There is the feeling in the industry that the leading firms are creating a uniquely American style of soccer stadium,” a spokesperson for the digest told The Architect’s Newspaper in an email last year. 

Architecturally speaking, aside from standard tiered seating, cricket grounds boast a unique typology: the cricket pavilion. The pavilion was once (and in many ways still is) a very British typology. Its Victorian ornamentation—a stylistic extension of the railway—is a common feature in any English town and has been emulated across the former colonies in India, Pakistan, South Africa, Australia, New Zealand, and Zimbabwe, all countries where cricket is hugely popular.

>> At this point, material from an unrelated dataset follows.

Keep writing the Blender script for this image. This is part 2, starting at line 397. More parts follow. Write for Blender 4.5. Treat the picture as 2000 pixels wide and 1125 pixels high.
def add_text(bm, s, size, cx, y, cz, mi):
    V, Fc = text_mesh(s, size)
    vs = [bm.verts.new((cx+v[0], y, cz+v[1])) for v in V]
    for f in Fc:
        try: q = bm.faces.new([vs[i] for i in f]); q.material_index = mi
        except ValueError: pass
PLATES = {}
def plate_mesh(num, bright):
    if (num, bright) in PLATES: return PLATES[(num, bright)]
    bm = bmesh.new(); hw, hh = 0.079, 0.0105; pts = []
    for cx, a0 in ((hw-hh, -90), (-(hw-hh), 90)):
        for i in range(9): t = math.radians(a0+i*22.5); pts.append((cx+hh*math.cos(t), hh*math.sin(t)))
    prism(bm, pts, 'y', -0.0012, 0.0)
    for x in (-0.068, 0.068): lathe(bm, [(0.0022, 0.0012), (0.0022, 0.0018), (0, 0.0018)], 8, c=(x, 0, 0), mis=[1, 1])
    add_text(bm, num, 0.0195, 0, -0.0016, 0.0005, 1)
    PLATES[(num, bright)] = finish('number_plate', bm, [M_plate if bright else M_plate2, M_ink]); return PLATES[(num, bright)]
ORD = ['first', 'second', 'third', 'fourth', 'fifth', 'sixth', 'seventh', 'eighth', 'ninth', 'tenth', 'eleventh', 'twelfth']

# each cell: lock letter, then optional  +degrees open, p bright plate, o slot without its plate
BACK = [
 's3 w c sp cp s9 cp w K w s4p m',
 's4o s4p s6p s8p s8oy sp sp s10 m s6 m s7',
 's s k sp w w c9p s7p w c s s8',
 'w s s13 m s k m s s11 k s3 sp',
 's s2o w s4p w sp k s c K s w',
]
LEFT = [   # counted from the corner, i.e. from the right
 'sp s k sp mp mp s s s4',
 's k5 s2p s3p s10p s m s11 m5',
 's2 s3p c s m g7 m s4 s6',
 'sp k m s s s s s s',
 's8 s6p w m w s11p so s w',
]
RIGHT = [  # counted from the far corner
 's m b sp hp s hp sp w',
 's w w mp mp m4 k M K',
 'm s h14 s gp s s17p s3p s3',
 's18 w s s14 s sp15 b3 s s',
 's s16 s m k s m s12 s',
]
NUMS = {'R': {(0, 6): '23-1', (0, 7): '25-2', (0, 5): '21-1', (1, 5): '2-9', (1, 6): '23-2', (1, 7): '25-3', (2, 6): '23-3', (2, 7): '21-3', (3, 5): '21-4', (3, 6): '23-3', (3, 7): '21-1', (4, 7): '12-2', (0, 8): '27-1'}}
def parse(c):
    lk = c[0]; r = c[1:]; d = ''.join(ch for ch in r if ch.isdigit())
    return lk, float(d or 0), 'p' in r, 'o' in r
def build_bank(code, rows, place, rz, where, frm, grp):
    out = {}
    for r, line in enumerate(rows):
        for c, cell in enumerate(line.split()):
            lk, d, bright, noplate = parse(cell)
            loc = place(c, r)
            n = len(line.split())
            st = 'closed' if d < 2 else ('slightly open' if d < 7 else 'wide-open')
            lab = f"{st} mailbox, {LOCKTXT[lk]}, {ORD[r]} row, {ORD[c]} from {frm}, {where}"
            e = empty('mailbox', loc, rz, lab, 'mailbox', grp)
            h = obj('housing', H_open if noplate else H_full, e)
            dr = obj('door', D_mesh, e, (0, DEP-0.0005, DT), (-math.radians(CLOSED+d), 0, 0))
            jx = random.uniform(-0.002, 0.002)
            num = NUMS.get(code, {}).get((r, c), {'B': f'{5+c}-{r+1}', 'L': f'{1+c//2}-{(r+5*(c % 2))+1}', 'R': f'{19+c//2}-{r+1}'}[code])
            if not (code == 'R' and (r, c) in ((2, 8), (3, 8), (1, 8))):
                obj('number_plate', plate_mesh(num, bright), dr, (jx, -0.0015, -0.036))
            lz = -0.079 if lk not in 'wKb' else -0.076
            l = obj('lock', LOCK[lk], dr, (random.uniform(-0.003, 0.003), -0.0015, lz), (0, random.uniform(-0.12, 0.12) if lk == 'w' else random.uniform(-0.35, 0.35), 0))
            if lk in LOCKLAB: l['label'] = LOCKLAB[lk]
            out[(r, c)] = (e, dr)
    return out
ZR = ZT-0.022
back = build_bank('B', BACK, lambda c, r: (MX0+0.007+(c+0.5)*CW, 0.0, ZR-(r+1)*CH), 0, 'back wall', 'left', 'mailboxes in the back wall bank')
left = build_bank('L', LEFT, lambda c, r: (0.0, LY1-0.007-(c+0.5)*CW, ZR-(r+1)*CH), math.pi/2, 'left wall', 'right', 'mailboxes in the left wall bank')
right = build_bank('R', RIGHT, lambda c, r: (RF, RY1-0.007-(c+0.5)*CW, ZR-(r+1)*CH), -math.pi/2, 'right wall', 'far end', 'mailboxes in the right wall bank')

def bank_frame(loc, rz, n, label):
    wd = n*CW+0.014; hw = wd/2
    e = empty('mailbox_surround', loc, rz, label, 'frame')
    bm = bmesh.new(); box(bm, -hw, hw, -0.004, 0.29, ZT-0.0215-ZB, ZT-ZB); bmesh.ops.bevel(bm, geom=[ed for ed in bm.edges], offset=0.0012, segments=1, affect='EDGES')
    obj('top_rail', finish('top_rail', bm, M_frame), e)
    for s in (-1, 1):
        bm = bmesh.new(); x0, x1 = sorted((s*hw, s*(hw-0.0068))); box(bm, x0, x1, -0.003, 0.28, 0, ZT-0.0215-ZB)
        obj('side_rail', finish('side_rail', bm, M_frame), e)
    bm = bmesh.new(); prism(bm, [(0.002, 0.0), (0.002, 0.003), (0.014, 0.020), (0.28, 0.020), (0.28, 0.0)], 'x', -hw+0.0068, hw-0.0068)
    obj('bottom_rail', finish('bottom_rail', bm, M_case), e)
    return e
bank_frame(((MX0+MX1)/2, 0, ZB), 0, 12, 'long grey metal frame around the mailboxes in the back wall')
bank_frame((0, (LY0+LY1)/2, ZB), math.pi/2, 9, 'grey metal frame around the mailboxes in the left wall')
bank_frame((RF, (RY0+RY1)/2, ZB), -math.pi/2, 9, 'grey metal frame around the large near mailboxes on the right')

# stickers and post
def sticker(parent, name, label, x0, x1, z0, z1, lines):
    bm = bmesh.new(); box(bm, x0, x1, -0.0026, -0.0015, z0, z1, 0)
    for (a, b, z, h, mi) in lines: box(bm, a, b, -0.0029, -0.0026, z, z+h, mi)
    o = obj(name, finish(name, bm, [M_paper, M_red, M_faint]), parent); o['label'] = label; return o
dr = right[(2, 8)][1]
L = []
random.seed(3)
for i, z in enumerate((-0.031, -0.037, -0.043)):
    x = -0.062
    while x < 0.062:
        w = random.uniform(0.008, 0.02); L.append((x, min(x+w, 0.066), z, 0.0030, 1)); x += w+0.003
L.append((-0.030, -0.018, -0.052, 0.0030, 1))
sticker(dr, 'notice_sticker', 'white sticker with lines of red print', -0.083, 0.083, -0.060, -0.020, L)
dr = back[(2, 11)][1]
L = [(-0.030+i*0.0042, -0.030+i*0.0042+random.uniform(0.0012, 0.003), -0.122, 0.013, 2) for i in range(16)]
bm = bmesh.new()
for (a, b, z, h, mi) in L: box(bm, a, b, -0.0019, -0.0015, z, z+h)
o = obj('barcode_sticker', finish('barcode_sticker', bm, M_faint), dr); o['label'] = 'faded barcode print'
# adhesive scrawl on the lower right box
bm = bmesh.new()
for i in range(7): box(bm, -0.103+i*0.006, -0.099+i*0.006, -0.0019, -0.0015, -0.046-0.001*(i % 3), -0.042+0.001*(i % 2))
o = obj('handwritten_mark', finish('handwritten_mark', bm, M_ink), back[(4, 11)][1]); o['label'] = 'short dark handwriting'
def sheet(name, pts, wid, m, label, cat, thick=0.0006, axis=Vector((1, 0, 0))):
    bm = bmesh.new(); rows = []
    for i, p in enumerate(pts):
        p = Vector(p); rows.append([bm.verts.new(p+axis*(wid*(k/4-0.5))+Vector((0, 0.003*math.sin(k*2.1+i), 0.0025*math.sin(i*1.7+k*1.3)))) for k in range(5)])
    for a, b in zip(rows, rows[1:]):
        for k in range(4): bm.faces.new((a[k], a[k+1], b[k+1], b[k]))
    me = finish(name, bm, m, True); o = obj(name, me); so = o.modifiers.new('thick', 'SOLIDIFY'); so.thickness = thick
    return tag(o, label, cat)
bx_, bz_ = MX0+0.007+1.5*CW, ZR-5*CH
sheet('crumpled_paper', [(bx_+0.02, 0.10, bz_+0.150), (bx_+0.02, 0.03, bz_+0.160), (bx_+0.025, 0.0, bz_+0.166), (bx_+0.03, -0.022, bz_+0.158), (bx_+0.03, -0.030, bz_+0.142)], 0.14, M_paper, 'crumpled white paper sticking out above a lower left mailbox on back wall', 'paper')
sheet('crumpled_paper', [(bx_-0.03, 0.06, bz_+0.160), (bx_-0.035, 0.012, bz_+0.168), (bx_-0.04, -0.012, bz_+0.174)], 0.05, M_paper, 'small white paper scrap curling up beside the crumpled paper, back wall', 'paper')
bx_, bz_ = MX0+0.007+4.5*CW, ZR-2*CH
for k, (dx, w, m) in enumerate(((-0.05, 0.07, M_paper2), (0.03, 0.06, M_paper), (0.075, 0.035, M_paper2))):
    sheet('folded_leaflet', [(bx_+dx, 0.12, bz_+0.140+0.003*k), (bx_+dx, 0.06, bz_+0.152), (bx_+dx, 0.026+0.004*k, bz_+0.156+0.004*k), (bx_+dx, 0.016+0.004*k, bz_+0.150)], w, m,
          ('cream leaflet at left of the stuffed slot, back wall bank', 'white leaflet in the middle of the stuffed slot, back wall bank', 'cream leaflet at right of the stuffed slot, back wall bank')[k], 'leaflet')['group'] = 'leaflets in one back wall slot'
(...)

It can even be found in Philadelphia with McKim, Mead & White’s Germantown Cricket Pavilion which still stands today. Cricket in late 19th- and early 20th-century Philadelphia, however, was quickly usurped by lawn tennis. The colonial inflection is a hallmark of the game’s roots, going back to Lord’s Cricket Ground in London which opened more than 200 years ago, though it’s no longer present in modern stadiums.

It was at the Lord’s Cricket Ground—the supposed “home of cricket”—that a new spaceship-like addition breathed fresh air into the stadium. Jan Kaplický, David Nixon, and Amanda Levete‘s Future Systems delivered the Lord’s Media Center—, which won the RIBA Stirling Prize in 1999. Though that was nearly 20 years ago, that and the more recent addition to the Emirates Old Trafford Cricket Ground in Manchester by BDP Architects suggest there is room for innovation and modernity in cricket stadium design.

For Pandya to succeed, he needs time. In the opinion of this author, eight stadiums by 2020 is a tall order, but the marketing spiel of offering Twenty20 cricket by 2020 is indeed catchy. Along with that form of the game, Pandya also needs to bank on the longer versions becoming popular as a result. One day games (40 overs each) and five-day tests, where both teams bat twice, are commonplace. Moreover, even after time is up, the result can still be a draw. He also needs to stick to the rules. Changing the laws of the game? Well, that’s just not cricket.